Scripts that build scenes

====================

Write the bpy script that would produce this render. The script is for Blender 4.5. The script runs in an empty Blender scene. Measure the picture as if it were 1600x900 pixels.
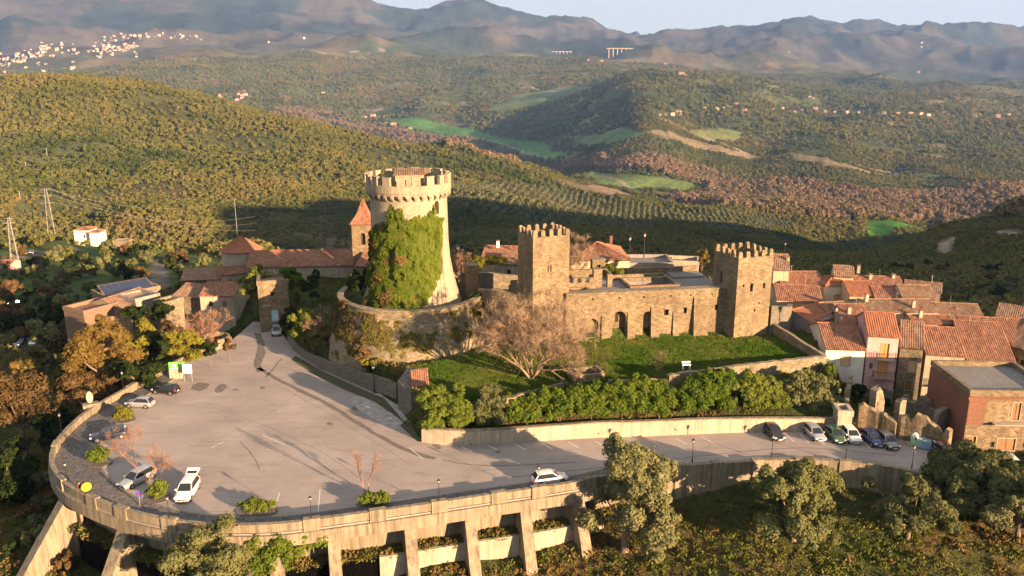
import bpy, bmesh, math, random
import numpy as np
from mathutils import Vector, Matrix

# ------------------------------------------------------------------ scene, camera, light
S = bpy.context.scene
COL = S.collection
random.seed(11)
rng = np.random.default_rng(11)
R = math.radians
FPX, PITCH, CZ = 1330.0, R(14.7), 46.0
cp, sp = math.cos(PITCH), math.sin(PITCH)
cam = bpy.data.objects.new('camera', bpy.data.cameras.new('camera'))
COL.objects.link(cam)
cam.location = (0, 0, CZ)
cam.rotation_euler = (math.pi / 2 - PITCH, 0, 0)
cam.data.sensor_width = 36
cam.data.lens = 36 * FPX / 1600
cam.data.clip_start = 1
cam.data.clip_end = 40000
S.camera = cam
SUN_AZ, SUN_EL = 133, 11.3           # clockwise from +Y (the view direction), degrees
S.view_settings.view_transform = 'Standard'
S.view_settings.look = 'None'
S.view_settings.exposure = 2.42
S.view_settings.gamma = 1
W = bpy.data.worlds.new('World')
S.world = W
W.use_nodes = True
nt = W.node_tree
nt.nodes.clear()
sky = nt.nodes.new('ShaderNodeTexSky')
sky.sky_type = 'NISHITA'
sky.sun_disc = False
sky.sun_elevation = R(SUN_EL)
sky.sun_rotation = R(SUN_AZ)
sky.altitude = 400
sky.air_density = 1.0
sky.dust_density = 1.6
sky.ozone_density = 1.3
bg = nt.nodes.new('ShaderNodeBackground')
bg.inputs[1].default_value = 0.05
wo = nt.nodes.new('ShaderNodeOutputWorld')
# thin high cloud streaks everywhere over the sky
tc = nt.nodes.new('ShaderNodeTexCoord')
mp = nt.nodes.new('ShaderNodeMapping'); mp.inputs['Scale'].default_value = (2.2, 2.2, 26)
nz = nt.nodes.new('ShaderNodeTexNoise'); nz.inputs['Scale'].default_value = 1.7; nz.inputs['Detail'].default_value = 5
cr = nt.nodes.new('ShaderNodeMapRange'); cr.inputs[1].default_value = .38; cr.inputs[2].default_value = .68
cr.inputs[3].default_value = .88; cr.inputs[4].default_value = 1.0
mx = nt.nodes.new('ShaderNodeMix'); mx.data_type = 'RGBA'
mx.inputs['B'].default_value = (3.2, 3.1, 3.0, 1)
L = nt.links.new
L(tc.outputs['Generated'], mp.inputs[0]); L(mp.outputs[0], nz.inputs['Vector']); L(nz.outputs['Fac'], cr.inputs[0])
L(cr.outputs[0], mx.inputs['Factor']); L(sky.outputs[0], mx.inputs['A']); L(mx.outputs['Result'], bg.inputs[0])
L(bg.outputs[0], wo.inputs[0])
sl = bpy.data.lights.new('sun', 'SUN'); sl.energy = 5.0; sl.angle = R(.5); sl.color = (1.0, .64, .36)
sun = bpy.data.objects.new('sun', sl); COL.objects.link(sun)
az, el = R(SUN_AZ), R(SUN_EL)
SD = Vector((math.sin(az) * math.cos(el), math.cos(az) * math.cos(el), math.sin(el)))
sun.rotation_euler = SD.to_track_quat('Z', 'Y').to_euler()
sun.location = (60, -60, 80)

# ------------------------------------------------------------------ where a sight line meets a level or a distance
def ray(px, py):
    u, k = (px - 800) / FPX, (py - 450) / FPX
    return Vector((u, cp - sp * k, -(sp + cp * k)))
def P(px, py, z=0.0):
    d = ray(px, py); t = (CZ - z) / -d.z
    return Vector((d.x * t, d.y * t, z))
def D(px, py, Y):
    d = ray(px, py); t = Y / d.y
    return Vector((d.x * t, Y, CZ + d.z * t))
def proj(p):
    dx, dy, dz = p[0], p[1], p[2] - CZ
    zc = dy * cp - dz * sp; yc = dy * sp + dz * cp
    return 800 + FPX * dx / zc, 450 - FPX * yc / zc

# ------------------------------------------------------------------ objects
def tag(o, label=None, cat=None, group=None, kind=None):
    if label: o['label'] = label
    if cat: o['category'] = cat
    if group: o['group'] = group
    if kind: o['kind'] = kind
    return o
def thing(name, label, cat, loc=(0, 0, 0), rz=0.0, group=None):
    o = bpy.data.objects.new(name, None); COL.objects.link(o)
    o.empty_display_size = .3
    o.location = loc; o.rotation_euler = (0, 0, rz)
    return tag(o, label, cat, group)
def copy_tree(o, parent=None):
    c = o.copy(); COL.objects.link(c)
    if parent: c.parent = parent
    for ch in o.children: copy_tree(ch, c)
    return c
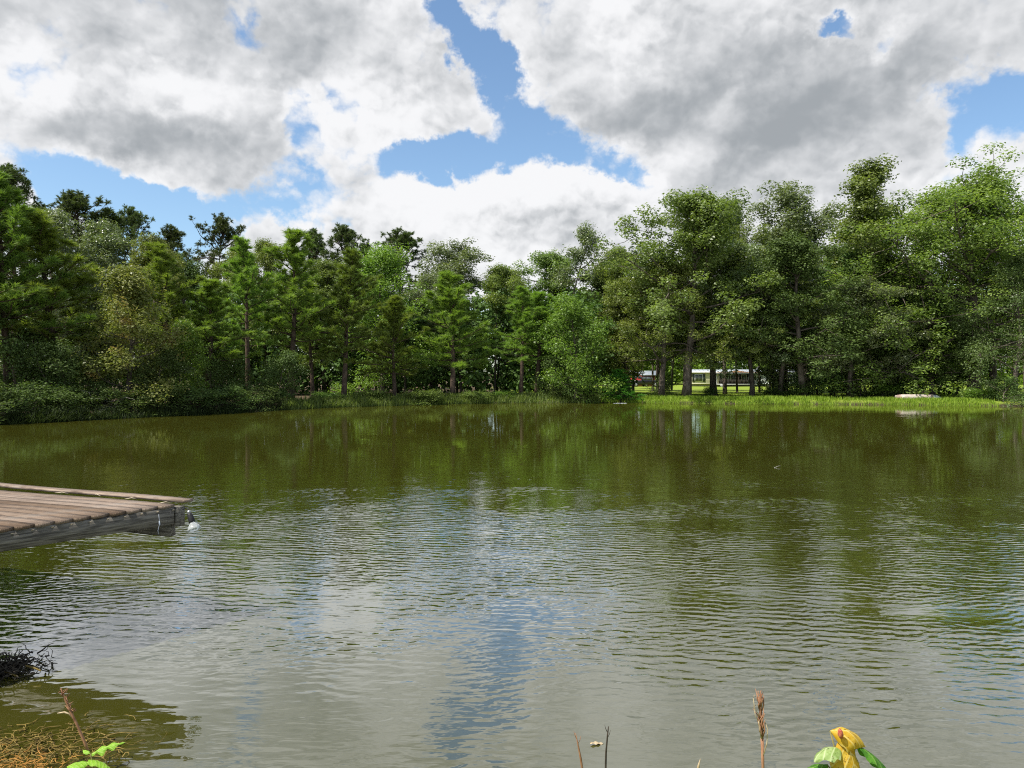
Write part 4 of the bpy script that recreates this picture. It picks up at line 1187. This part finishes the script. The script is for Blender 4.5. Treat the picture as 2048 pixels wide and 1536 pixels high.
d = 1.95
rt = near_ground(P(1700, 1500, d).x, d)
yp = empty('yellow_leaf_plant', rt, 0, label='plant with drooping yellow and green leaves and a red bud at the bottom edge', cat='plant')
def L2(px, py, dd=d): return P(px, py, dd) - rt
head = L2(1690, 1492)
mb = MB(); pts = [(0, 0, -.03), (.01, .01, .2), tuple(head * .75 + Vector((.01, 0, 0))), tuple(head)]
mb.tube(pts, [.006, .005, .004, .003], 8); link('stem', mb.mesh('stem', M_STEM, True), yp)
YL = [  # mesh args, base px, yaw, pitch, roll, label
    (dict(L=.115, W=.050, bendz=1.7, fold=.7, wav_=.10, seed=1), M_YEL, (1664, 1466), R(-14), R(-26), R(14), 'yellow hooded leaf'),
    (dict(L=.14, W=.046, bendz=.7, fold=.5, wav_=.12, seed=2), M_YEL, (1692, 1478), R(-66), R(50), R(0), 'yellow hanging leaf with pale veins'),
    (dict(L=.11, W=.030, bendz=.5, fold=.5, wav_=.12, seed=8), M_YEL, (1682, 1492), R(-110), R(62), R(0), 'narrow yellow hanging leaf'),
    (dict(L=.095, W=.042, bendz=1.3, fold=.5, wav_=.10, seed=3), M_PALEG, (1684, 1500), R(186), R(-22), R(18), 'pale green folded leaf'),
    (dict(L=.125, W=.042, bendz=1.0, fold=.4, wav_=.09, seed=4), M_GRN, (1716, 1494), R(-18), R(12), R(-20), 'deep green drooping leaf'),
    (dict(L=.08, W=.034, bendz=.9, fold=.3, wav_=.05, seed=5), M_GRN, (1658, 1534), R(190), R(-12), R(10), None),
    (dict(L=.09, W=.040, bendz=.9, fold=.3, wav_=.05, seed=6), M_GRN, (1672, 1545), R(235), R(0), R(0), None),
    (dict(L=.10, W=.040, bendz=.9, fold=.3, wav_=.05, seed=7), M_GRN, (1726, 1550), R(20), R(-5), R(0), None),
]
for kw, mt, (px, py), yaw, pit, rol, lb in YL:
    o = link('leaf', surf_leaf('leaf', mat=mt, **kw), yp); place(o, L2(px, py), yaw, pit, rol)
    if lb: o['label'] = lb
    mb = MB(); mb.tube([head * .8, (head * .8 + L2(px, py)) / 2 + Vector((0, 0, .004)), L2(px, py)], .0022, 6); link('leaf_stalk', mb.mesh('leaf_stalk', M_STEM), yp)
mb = MB(); mb.tube([L2(1686, 1480, d - .03) + Vector((.001 * a_, 0, 0)) for a_ in (0,)] + [L2(1685, 1474, d - .032), L2(1684, 1466, d - .034), L2(1683, 1461, d - .034)], [.004, .0075, .006, .0015], 10)
link('bud', mb.mesh('bud', M_BUD, True), yp)

# dry grass with a seed head
d = 2.05; rt = near_ground(P(1524, 1536, d).x, d)
gs = empty('dry_grass_stalk', rt, 0, label='dry rust-brown grass stalk with bushy seed head at the bottom edge', cat='grass stalk')
a, b, c = L2(1529, 1536, d), L2(1527, 1480, d), L2(1521, 1392, d)
mb = MB(); mb.tube([(0, 0, -.03), tuple(a * .5), tuple(a), tuple(b)], [.004, .0042, .0042, .0045], 8); link('stem', mb.mesh('stem', M_RUST, True), gs)
hd_ = empty  # (seed head: a bundle of slender spikelets)
mb = MB(); rr = np.random.default_rng(4)
for k in range(34):
    t = rr.random(); p0 = b + (c - b) * (t * .78); off = Vector(rr.normal(size=3)) * .0028
    mb.tube([p0 + off, p0 + off * 1.6 + Vector((rr.normal() * .003, 0, .016)), p0 + off * 2.2 + Vector((rr.normal() * .006, rr.normal() * .004, .034 + .012 * rr.random()))], [.0018, .0022, .0004], 5)
mb.tube([b, (b + c) / 2, c], [.004, .0032, .001], 6)
link('seed_head', mb.mesh('seed_head', M_RUST), gs)
for (pts, r_) in (([(1522, 1436), (1512, 1420), (1509, 1400), (1511, 1393), (1514, 1396)], .0012), ([(1522, 1450), (1513, 1434), (1510, 1415), (1518, 1413)], .0012), ([(1530, 1515), (1537, 1490), (1538, 1462), (1533, 1448)], .0016), ([(1526, 1482), (1522, 1462), (1520, 1445)], .0014)):
    mb = MB(); mb.tube([L2(px, py, d - .006) for px, py in pts], r_, 5); link('dry_blade', mb.mesh('dry_blade', M_TAN), gs)

# two thin twigs and a dry tip
for (pts, d, rad, mt, lab) in (
    ([(1168, 1560), (1162, 1520), (1157, 1495), (1152, 1470)], 2.1, [.0035, .0032, .0022, .0008], M_RUST, 'thin brown knotted weed stem left of the dark twig'),
    ([(1212, 1560), (1213, 1510), (1216, 1475), (1218, 1457)], 2.1, [.0030, .0028, .0022, .0016], M_TWIG, 'thin dark upright twig at the bottom edge'),
    ([(1396, 1560), (1399, 1538), (1403, 1522)], 2.0, [.0045, .0035, .0006], M_TAN, 'pointed tan grass tip just showing at the bottom edge')):
    rt = near_ground(P(pts[0][0], 0, d).x, d)
    e = empty('weed_stem', rt, 0, label=lab, cat='weed stem', group='stems on the near bank')
    pp = [Vector((0, 0, -.03))] + [L2(px, py, d) for px, py in pts]
    mb = MB(); mb.tube(pp, [rad[0]] + rad, 7); link('stem', mb.mesh('stem', mt, True), e)
    if len(pts) > 3:
        for (f_, s) in ((.55, 1), (.75, -1)):
            q0 = pp[-1] * f_ + pp[-3] * (1 - f_); mb = MB(); mb.tube([q0, q0 + Vector((s * .006, 0, .012)), q0 + Vector((s * .009, 0, .024))], [.0012, .001, .0004], 5); link('side_shoot', mb.mesh('side_shoot', mt), e)

# floating dry leaf
p = P(1181, 1494, 4.72); o = surf_leaf('floating_leaf', .10, .017, M_TAN, .3, .2, 0, .3, .2, 9)
tag(link('floating_leaf', o, loc=(p.x, 4.72, .012), rot=(0, 0, R(12))), 'curled tan dead leaf floating near the bottom edge', 'leaf')

# dead stalk and lobed green leaf at the lower left
d = 4.35
rt = near_ground(P(172, 1505, d).x, d)
ds = empty('dead_stalk', rt, 0, label='reddish dead weed stalk leaning left above the floating weeds', cat='weed stalk')
L2 = lambda px, py, dd=d: P(px, py, dd) - rt
mb = MB(); mb.tube([L2(172, 1512), L2(165, 1490), L2(150, 1455), L2(138, 1430), L2(126, 1402), L2(117, 1380)], [.008, .008, .007, .007, .006, .002], 8); link('stem', mb.mesh('stem', M_RUST, True), ds)
mb = MB(); rr = np.random.default_rng(6)
for k in range(22):
    t = rr.random(); p0 = L2(140, 1432) * (1 - t) + L2(117, 1384) * t
    mb.tube([p0, p0 + Vector((rr.normal() * .014, rr.normal() * .01, .012)), p0 + Vector((rr.normal() * .022, 0, .032))], [.003, .003, .001], 5)
link('seed_head', mb.mesh('seed_head', M_RUST), ds)
mb = MB(); mb.tube([L2(140, 1440), L2(133, 1431), L2(124, 1428), L2(110, 1430)], [.003, .004, .006, .002], 6); link('dry_leaf', mb.mesh('dry_leaf', M_TAN), ds)
d = 4.30; rt = near_ground(P(185, 1515, d).x, d)
gp = empty('green_weed', rt, 0, label='lime green weed with lobed leaves at the lower left corner', cat='weed')
mb = MB(); mb.tube([(0, 0, -.05), tuple(L2(180, 1530, d)), tuple(L2(176, 1512, d))], .004, 6); link('stem', mb.mesh('stem', M_STEM), gp)
for (px, py, yaw, pit, rol, L, W, lo) in ((176, 1514, 15, -32, 20, .19, .050, 3), (172, 1524, -4, -6, -25, .16, .055, 0), (174, 1512, 150, -25, 0, .07, .018, 0), (128, 1538, 10, -25, 0, .14, .06, 0), (160, 1545, 200, 0, 0, .12, .05, 0)):
    o = link('leaf', surf_leaf('leaf', L, W, M_LIME, .7, .35, lo, 0, .06, px), gp); place(o, L2(px, py, d), R(yaw), R(pit), R(rol))

# floating weeds: matted stems, yellow algae, orange sprigs (too many to count)
rg = np.random.default_rng(21)
def strands(name, n, cx, cy, sx, sy, L, mat, label, up=.02, rad=.003, jit=.5):
    mb = MB()
    for k in range(n):
        x = cx + rg.normal() * sx; y = cy + rg.normal() * sy
        z = max(gz(x, y), 0) + .004 + rg.random() * up
        a_ = rg.random() * 6.28
        pts, _ = bend(rg, (x, y, z), (math.cos(a_), math.sin(a_), .05), L * (.4 + rg.random()), 5, jit); pts[:, 2] = np.clip(pts[:, 2], z * .6, z + up)
        mb.tube(pts, rad * np.linspace(1, .3, 6) * (.6 + .8 * rg.random()), 4, False)
    return tag(link(name, npmesh(name, np.concatenate(mb.v), [np.concatenate(mb.f4)], None, mat)), label, 'weeds', None, 'stuff')
M_ORG = rough_mat('orange_pond_weed', (.24, .11, .02), (.44, .23, .05), 30, rough=.6)
M_YALG = rough_mat('yellow_brown_algae', (.07, .05, .012), (.24, .17, .04), 20, rough=.6)
M_DEB = rough_mat('wet_dark_debris', (.014, .012, .009), (.060, .050, .036), 20, rough=.5)
strands('pond_weed', 330, -3.12, 4.62, .32, .14, .17, M_YALG, 'matted yellow-brown weed floating at the lower left corner', .02, .0035, .45)
strands('orange_weed', 170, -2.95, 4.36, .15, .07, .07, M_ORG, 'orange needle-leaved weed tangled at the lower left corner', .09, .003, .35)
db = strands('water_debris', 700, -4.22, 5.85, .15, .13, .12, M_DEB, 'dark mound of wet dead brush in the water below the dock', .06, .0055, .5)
for (px, py, L, a_, lab) in ((25, 1350, .16, -.35, 'short yellow cane lying on the dark brush mound by the picture edge'), (70, 1334, .17, -.35, 'short yellow cane at the tip of the dark brush mound')):
    p = P(px, py, 5.85); mb = MB(); mb.tube([(-L / 2, 0, 0), (0, 0, .006), (L / 2, 0, 0)], [.006, .008, .006], 6)
    tag(link('cane', mb.mesh('cane', M_YALG, True), loc=(p.x, 5.8, max(.02, p.z)), rot=(0, .1, a_)), lab, 'cane')
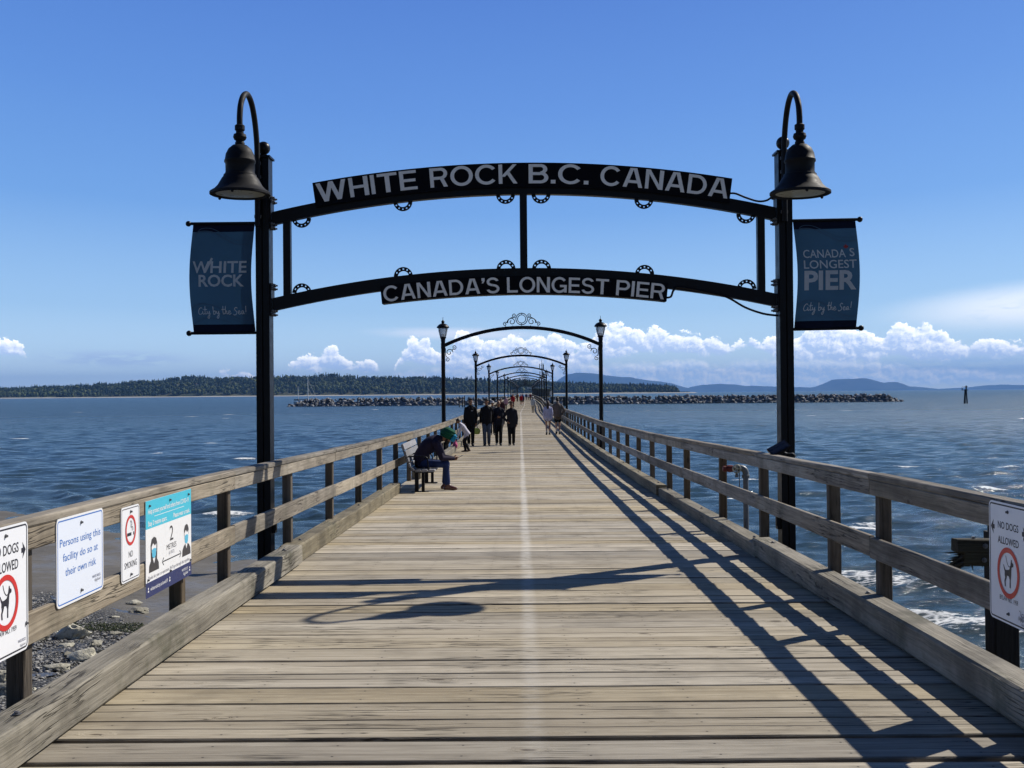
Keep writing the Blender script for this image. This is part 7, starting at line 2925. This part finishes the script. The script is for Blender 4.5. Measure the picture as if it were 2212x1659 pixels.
prims.append(('ell', hipc + Vector((0, -0.02, 0.0)), (0.175, 0.135, 0.115), None, 'bottom'))
spine = [hipc + Vector((0, -0.04, 0.03)), hipc + Vector((0, 0.0, 0.16)), hipc + Vector((0, 0.115, 0.335)), hipc + Vector((0, 0.285, 0.455)), hipc + Vector((0, 0.385, 0.480))]
torso(prims, spine, 1.06, 1.06)
prims.append(('ell', hipc + Vector((0, 0.17, 0.33)), (0.185, 0.145, 0.165), Matrix.Rotation(-0.75, 3, 'X'), 'top'))
nb = hipc + Vector((0, 0.36, 0.470))
hc = Vector((0, 0.545, 1.055))
prims.append(('cap', nb, 0.060, nb.lerp(hc, 0.75), 0.056, 'skin'))
prims.append(('cap', nb + Vector((-0.05, -0.02, 0.0)), 0.058, nb + Vector((0.05, -0.02, 0.0)), 0.058, 'top'))
upv, fwv = Vector((0, 0.56, 0.83)), Vector((0, 0.80, -0.60))
W_, Rm = head(prims, hc, upv, fwv, 1.02)
for s in (-1, 1):
    sh = hipc + Vector((s * 0.190, 0.305, 0.395))
    wr = Vector((s * 0.050, 0.655, 0.628))
    el_, wr = ik(sh, wr, 0.315, 0.270, (s * 0.55, -0.25, -1))
    prims.append(('cap', sh, 0.080, el_, 0.058, 'top'))
    prims.append(('cap', el_, 0.058, wr, 0.040, 'top'))
    d = (wr - el_).normalized()
    if s > 0:
        hand(prims, wr, d + Vector((-0.2, 0.3, 0.12)), Vector((0, 0.2, 1)), Vector((-1, 0, 0.2)), 0.98, 0.62)
    else:
        hand(prims, wr, d + Vector((0.25, 0.25, 0.0)), Vector((0, 0.1, 1)), Vector((1, 0, 0.25)), 0.98, 0.55)
sitter = thing('person', 'man in green and turquoise turban, navy sweater and jeans bent over on the bench', 'person', M=Matrix.Translation((-2.0, 15.42 * KY, zd(15.4 * KY))) @ Matrix.Rotation(-PI / 2, 4, 'Z'))
fuse('body', prims, {'skin': SKIN_B, 'top': G('sweater_navy', (0.022, 0.018, 0.040)), 'bottom': G('jeans_blue', (0.022, 0.040, 0.125)), 'shoe': G('shoes_brown', (0.105, 0.032, 0.022), rough=0.22, fold=0.03, spec=0.6), 'eye': HAIR_D,
                     'lip': G('lips', (0, 0, 0)), 'sock': G('sock_grey', (0.10, 0.08, 0.09))}, 0.0065, sitter, 4)
# turban: wound bands over a dome
gt, bt = G('turban_green', (0.008, 0.085, 0.045), fold=0.25), G('turban_turquoise', (0.012, 0.21, 0.38), fold=0.25)
TW = lambda x, y, z: W_(x, y, z)
ps = [('ell', TW(0, -0.030, 0.068), (0.134, 0.152, 0.122), Rm, 't')]
for j in range(7):
    zz_ = -0.005 + 0.026 * j
    rr = 0.124 * math.sqrt(max(0.05, 1 - ((zz_ - 0.055) / 0.118) ** 2))
    for q in range(14):
        a0, a1 = 2 * PI * q / 14, 2 * PI * (q + 1) / 14
        tl = 0.12 * (1 if j % 2 else -1)
        P0 = TW(rr * math.cos(a0), -0.030 + rr * 1.16 * math.sin(a0), zz_ + tl * rr * math.cos(a0) + 0.015 * math.sin(a0))
        P1 = TW(rr * math.cos(a1), -0.030 + rr * 1.16 * math.sin(a1), zz_ + tl * rr * math.cos(a1) + 0.015 * math.sin(a1))
        ps.append(('cap', P0, 0.0165, P1, 0.0165, 't'))
fuse('turban', ps, {'t': gt}, 0.006, sitter, 1)
ps = [('ell', TW(0, 0.085, 0.055), (0.098, 0.060, 0.088), Rm, 't')]
for j in range(4):
    zz_ = -0.008 + 0.036 * j
    for q in range(7):
        a0, a1 = PI * (0.18 + 0.64 * q / 7), PI * (0.18 + 0.64 * (q + 1) / 7)
        rr = 0.122 * math.sqrt(max(0.1, 1 - ((zz_ - 0.05) / 0.15) ** 2))
        ps.append(('cap', TW(rr * math.cos(a0), 0.020 + rr * 1.05 * math.sin(a0), zz_), 0.017, TW(rr * math.cos(a1), 0.020 + rr * 1.05 * math.sin(a1), zz_), 0.017, 't'))
fuse('turban_wrap', ps, {'t': bt}, 0.006, sitter, 1)
ps = [('ell', W_(0, 0.042, -0.082), (0.056, 0.052, 0.050), Rm, 'b'), ('ell', W_(0, 0.048, -0.125), (0.038, 0.036, 0.045), Rm, 'b'),
      ('cap', W_(-0.064, 0.0, -0.02), 0.017, W_(-0.045, 0.03, -0.085), 0.024, 'b'), ('cap', W_(0.064, 0.0, -0.02), 0.017, W_(0.045, 0.03, -0.085), 0.024, 'b')]
fuse('beard', ps, {'b': G('beard_dark', (0.020, 0.016, 0.014), rough=0.6, fold=0.7)}, 0.006, sitter, 2)
# phone in his hands
pm = sitter.matrix_world @ Vector((0.018, 0.775, 0.655))
t_ = thing('phone', 'dark phone held in the seated man’s hands', 'phone', M=Matrix.Translation(pm) @ Matrix.Rotation(-PI / 2, 4, 'Z') @ Matrix.Rotation(R(28), 4, 'X'))
mb = MB()
mb.prism(rrect(0.074, 0.150, 0.010), -0.004, 0.004, M=Matrix.Translation((-0.037, -0.075, 0)))
mb.build('case', M['ink'], t_)
mb = MB()
mb.prism(rrect(0.066, 0.140, 0.008), 0.0042, 0.0048, M=Matrix.Translation((-0.033, -0.070, 0)))
mb.build('screen', M['navy'], t_)
# ------------------------------------------------------------------ the air over the strait
HAZE_TOP = 1000.0
mb = MB()
mb.box((0, 25500, (HAZE_TOP + WATER_Z - 9.5) / 2), (110000, 58000, HAZE_TOP - (WATER_Z - 9.5)))
hz_o = mb.build('haze', [])
m = bpy.data.materials.new('haze_air')
m.use_nodes = True
m.node_tree.nodes.clear()
t = NT(m.node_tree)
out = t.new('ShaderNodeOutputMaterial')
pv = t.new('ShaderNodeVolumePrincipled')
pv.inputs['Color'].default_value = (0.21, 0.47, 1.0, 1)
pv.inputs['Density'].default_value = 2.55e-5
pv.inputs['Anisotropy'].default_value = 0.0
t.l.new(pv.outputs[0], out.inputs['Volume'])
hz_o.data.materials.append(m)
tag(hz_o, kind='stuff')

====================

• _Job_:
Repeat only what runs from the first line of the records above to the line with "from mathutils import Vector, Matrix", both included, word for word, minus the pictures.

• _The answer_:
Write the bpy script that would produce this render. The script is for Blender 4.5. The script runs in an empty Blender scene. Measure the picture as if it were 1600x900 pixels.
import bpy, bmesh, math, random
import numpy as np
from mathutils import Vector, Matrix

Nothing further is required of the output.